Starting with PyTorch 2.6, PyTorch has deprecated support for Conda (see official announcement). As a result, PyTorch 2.6 and above will move to using Python Virtual Environments. To activate the PyTorch venv, please use source /opt/pytorch/bin/activate

Release Date: 2025-06-03

AMI name: Deep Learning OSS Nvidia Driver AMI GPU PyTorch 2.7 (Ubuntu 22.04) 20250602

Added

  • Initial release of Deep Learning AMI GPU PyTorch 2.7 (Ubuntu 22.04) series.
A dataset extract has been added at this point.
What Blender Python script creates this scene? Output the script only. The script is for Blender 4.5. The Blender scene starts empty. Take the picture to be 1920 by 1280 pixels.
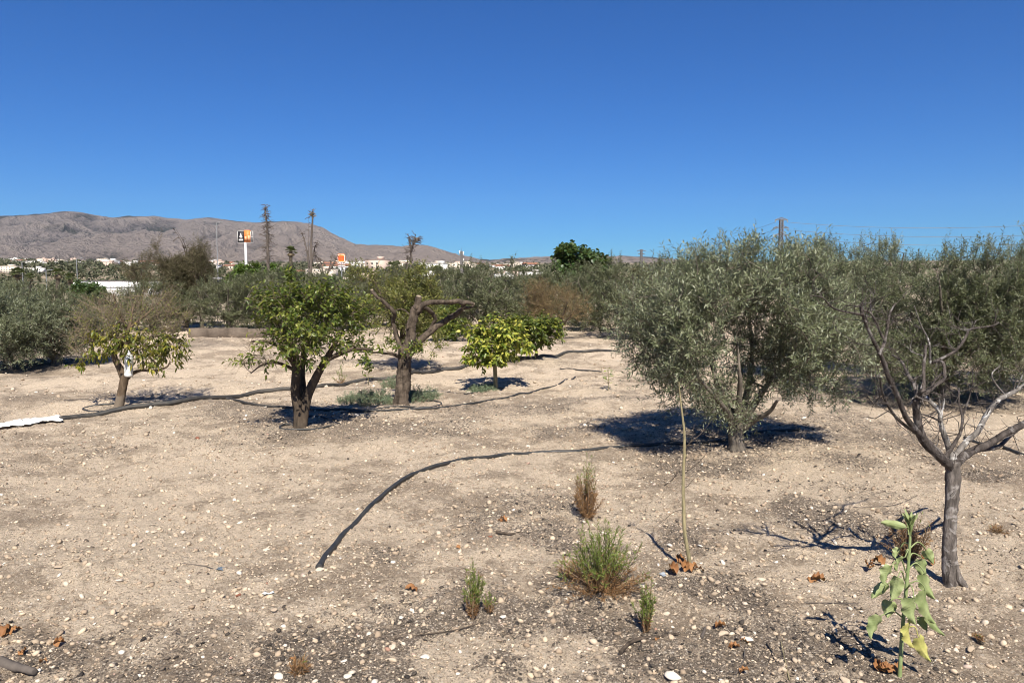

Including a Python virtual environment pytorch (source /opt/pytorch/bin/activate) complimented with NVIDIA Driver R570, CUDA=12.8, cuDNN=9.10, PyTorch NCCL=2.26.5, and EFA=1.40.0.

Known Issues

  • "With compute capability sm10.0 (Blackwell-architecture) GPUs, the FP8 datatype with scaled dot-product attention contains a deadlock that causes the kernel to hang under some circumstances, such as when the problem size is large or the GPU is running multiple kernels simultaneously. A fix is planned for a future release." [cuDNN 9.10.0 release notes]

    • For users seeking to run P6-B200 instances with FP8 data and scaled dot-product attention, please consider installing flash attention manually.